AIM OF THE TASK:
From the listing below, pull out all lines with "scene" in them.

GIVEN DATA:
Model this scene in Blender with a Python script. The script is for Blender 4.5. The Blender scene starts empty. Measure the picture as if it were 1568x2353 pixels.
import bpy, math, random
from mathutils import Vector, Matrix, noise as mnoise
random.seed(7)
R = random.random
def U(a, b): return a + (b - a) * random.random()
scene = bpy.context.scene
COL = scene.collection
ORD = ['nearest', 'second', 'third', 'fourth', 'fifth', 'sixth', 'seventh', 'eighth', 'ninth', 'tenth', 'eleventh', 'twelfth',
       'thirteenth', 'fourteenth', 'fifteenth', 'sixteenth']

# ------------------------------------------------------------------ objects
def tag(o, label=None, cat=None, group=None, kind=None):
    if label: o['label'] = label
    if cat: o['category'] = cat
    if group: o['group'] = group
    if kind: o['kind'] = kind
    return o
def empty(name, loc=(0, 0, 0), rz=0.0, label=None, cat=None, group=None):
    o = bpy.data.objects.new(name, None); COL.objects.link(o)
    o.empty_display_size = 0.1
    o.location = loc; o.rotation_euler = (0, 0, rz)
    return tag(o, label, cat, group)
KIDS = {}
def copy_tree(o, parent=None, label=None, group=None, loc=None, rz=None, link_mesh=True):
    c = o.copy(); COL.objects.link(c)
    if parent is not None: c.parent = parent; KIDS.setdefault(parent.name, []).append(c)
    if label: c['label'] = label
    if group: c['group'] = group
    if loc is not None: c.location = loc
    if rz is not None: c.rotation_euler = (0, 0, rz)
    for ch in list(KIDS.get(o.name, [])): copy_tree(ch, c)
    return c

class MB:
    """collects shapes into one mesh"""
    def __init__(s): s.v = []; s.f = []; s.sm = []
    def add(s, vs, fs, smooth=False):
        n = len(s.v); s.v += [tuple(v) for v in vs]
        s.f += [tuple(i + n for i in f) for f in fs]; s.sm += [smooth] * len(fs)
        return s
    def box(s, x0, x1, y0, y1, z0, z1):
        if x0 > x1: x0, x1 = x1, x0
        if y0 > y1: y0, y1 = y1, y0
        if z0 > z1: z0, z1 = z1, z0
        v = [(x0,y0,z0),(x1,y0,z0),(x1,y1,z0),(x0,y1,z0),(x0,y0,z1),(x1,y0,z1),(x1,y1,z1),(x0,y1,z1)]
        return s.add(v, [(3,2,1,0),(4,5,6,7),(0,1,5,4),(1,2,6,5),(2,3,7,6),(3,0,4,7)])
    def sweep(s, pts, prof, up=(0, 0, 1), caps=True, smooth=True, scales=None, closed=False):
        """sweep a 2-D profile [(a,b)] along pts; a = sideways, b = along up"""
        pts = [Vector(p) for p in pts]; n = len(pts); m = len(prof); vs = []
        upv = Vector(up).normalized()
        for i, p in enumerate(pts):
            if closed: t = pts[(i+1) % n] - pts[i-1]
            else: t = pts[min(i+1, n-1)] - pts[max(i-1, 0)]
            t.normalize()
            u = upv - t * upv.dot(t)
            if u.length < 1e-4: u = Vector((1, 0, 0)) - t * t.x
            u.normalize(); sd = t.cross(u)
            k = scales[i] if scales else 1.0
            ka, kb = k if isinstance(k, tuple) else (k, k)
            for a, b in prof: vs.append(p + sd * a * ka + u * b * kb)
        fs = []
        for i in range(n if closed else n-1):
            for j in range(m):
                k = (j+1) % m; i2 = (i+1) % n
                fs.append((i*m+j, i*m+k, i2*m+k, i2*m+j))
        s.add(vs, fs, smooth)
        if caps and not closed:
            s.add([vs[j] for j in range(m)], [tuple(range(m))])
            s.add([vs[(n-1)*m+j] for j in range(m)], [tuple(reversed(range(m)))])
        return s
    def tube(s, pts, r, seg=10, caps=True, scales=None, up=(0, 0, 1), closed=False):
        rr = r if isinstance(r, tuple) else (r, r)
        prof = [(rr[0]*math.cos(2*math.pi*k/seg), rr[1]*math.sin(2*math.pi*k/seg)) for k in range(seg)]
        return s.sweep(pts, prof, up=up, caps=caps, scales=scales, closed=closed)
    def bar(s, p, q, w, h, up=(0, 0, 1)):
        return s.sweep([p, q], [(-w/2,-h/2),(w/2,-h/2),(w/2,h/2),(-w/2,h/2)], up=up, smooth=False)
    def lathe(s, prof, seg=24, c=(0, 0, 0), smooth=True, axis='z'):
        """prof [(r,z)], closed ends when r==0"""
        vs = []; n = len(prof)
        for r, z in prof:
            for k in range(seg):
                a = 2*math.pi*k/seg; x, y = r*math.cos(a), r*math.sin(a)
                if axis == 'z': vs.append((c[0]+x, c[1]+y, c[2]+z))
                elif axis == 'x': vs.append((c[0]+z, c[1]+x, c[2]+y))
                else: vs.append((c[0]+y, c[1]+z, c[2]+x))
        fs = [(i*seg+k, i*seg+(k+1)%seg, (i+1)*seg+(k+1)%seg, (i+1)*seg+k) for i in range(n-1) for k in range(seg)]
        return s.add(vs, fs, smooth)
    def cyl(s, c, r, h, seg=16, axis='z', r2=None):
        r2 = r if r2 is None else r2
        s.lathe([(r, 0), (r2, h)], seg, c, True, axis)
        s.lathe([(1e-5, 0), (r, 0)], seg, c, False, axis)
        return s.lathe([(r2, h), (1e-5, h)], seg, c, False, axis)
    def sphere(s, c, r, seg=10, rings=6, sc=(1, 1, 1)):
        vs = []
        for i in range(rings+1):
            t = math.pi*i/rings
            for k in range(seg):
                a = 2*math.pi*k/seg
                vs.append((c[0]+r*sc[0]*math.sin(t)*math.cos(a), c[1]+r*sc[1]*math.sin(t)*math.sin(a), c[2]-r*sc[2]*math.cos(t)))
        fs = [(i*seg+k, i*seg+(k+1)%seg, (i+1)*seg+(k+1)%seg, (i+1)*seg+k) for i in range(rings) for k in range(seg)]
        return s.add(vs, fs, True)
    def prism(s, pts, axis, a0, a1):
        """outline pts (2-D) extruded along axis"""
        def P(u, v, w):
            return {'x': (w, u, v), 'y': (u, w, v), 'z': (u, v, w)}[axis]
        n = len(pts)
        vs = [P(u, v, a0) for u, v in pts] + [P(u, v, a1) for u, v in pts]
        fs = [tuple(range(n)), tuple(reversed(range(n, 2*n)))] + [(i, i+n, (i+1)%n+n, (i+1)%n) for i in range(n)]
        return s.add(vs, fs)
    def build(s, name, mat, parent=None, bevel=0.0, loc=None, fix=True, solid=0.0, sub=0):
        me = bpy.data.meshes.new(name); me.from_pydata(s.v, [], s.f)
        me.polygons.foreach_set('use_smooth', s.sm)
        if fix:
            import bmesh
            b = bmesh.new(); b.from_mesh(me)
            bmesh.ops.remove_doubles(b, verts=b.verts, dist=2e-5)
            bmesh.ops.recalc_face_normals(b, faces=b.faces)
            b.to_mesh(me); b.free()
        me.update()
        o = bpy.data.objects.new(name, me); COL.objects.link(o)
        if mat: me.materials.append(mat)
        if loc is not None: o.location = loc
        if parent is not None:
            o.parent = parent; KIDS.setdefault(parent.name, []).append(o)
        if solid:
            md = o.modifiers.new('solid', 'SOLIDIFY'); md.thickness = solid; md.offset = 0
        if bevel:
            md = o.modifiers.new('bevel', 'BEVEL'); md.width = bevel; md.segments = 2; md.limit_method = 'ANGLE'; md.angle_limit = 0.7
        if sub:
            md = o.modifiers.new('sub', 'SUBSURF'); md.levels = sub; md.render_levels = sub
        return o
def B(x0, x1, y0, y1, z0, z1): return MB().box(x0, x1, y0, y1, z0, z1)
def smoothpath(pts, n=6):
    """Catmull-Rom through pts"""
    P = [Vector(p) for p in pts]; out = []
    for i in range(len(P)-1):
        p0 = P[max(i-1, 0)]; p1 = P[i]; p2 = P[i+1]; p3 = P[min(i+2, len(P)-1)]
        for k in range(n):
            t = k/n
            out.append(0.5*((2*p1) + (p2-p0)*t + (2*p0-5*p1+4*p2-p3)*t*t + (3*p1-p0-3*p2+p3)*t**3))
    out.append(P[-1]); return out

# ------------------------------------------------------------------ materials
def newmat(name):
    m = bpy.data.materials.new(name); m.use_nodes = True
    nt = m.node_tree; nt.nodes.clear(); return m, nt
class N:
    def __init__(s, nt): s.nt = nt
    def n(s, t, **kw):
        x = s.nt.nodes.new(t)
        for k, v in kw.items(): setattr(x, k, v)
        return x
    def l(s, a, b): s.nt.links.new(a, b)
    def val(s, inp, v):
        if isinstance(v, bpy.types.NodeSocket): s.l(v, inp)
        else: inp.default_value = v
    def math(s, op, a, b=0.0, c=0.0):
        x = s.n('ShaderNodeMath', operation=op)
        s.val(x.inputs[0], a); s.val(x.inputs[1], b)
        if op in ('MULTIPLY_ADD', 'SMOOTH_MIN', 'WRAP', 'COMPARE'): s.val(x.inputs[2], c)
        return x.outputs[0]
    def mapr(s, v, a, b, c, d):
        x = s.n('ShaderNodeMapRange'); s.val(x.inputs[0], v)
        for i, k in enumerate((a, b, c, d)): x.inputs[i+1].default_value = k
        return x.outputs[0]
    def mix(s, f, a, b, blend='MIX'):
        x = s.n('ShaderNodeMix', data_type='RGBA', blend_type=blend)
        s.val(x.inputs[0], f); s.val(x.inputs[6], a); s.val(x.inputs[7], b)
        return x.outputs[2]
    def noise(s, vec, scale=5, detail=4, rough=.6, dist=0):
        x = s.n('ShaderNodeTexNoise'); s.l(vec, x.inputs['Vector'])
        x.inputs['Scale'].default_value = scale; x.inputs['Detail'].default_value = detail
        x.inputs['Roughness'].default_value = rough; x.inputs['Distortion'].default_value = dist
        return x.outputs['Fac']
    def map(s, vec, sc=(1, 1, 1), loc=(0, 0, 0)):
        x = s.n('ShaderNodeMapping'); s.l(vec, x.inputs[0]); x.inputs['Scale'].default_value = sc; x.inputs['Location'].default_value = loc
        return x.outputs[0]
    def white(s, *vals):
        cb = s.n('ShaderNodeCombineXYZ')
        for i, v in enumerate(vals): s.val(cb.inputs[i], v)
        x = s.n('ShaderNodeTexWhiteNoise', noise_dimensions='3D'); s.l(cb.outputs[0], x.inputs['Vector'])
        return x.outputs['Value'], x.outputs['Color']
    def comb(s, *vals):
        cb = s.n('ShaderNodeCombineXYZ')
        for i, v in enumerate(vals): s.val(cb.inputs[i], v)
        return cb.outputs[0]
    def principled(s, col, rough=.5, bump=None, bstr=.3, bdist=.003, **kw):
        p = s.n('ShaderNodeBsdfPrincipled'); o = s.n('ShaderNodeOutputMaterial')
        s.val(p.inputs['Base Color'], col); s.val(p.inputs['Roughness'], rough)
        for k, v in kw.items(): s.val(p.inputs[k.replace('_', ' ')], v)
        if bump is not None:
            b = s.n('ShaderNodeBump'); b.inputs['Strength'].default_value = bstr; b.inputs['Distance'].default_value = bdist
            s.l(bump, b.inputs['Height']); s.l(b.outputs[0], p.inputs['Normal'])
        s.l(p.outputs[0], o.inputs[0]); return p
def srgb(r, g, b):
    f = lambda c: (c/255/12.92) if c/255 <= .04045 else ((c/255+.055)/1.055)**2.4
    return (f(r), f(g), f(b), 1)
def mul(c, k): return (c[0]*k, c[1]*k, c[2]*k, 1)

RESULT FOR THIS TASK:
Model this scene in Blender with a Python script. The script is for Blender 4.5. The Blender scene starts empty. Measure the picture as if it were 1568x2353 pixels.
scene = bpy.context.scene
COL = scene.collection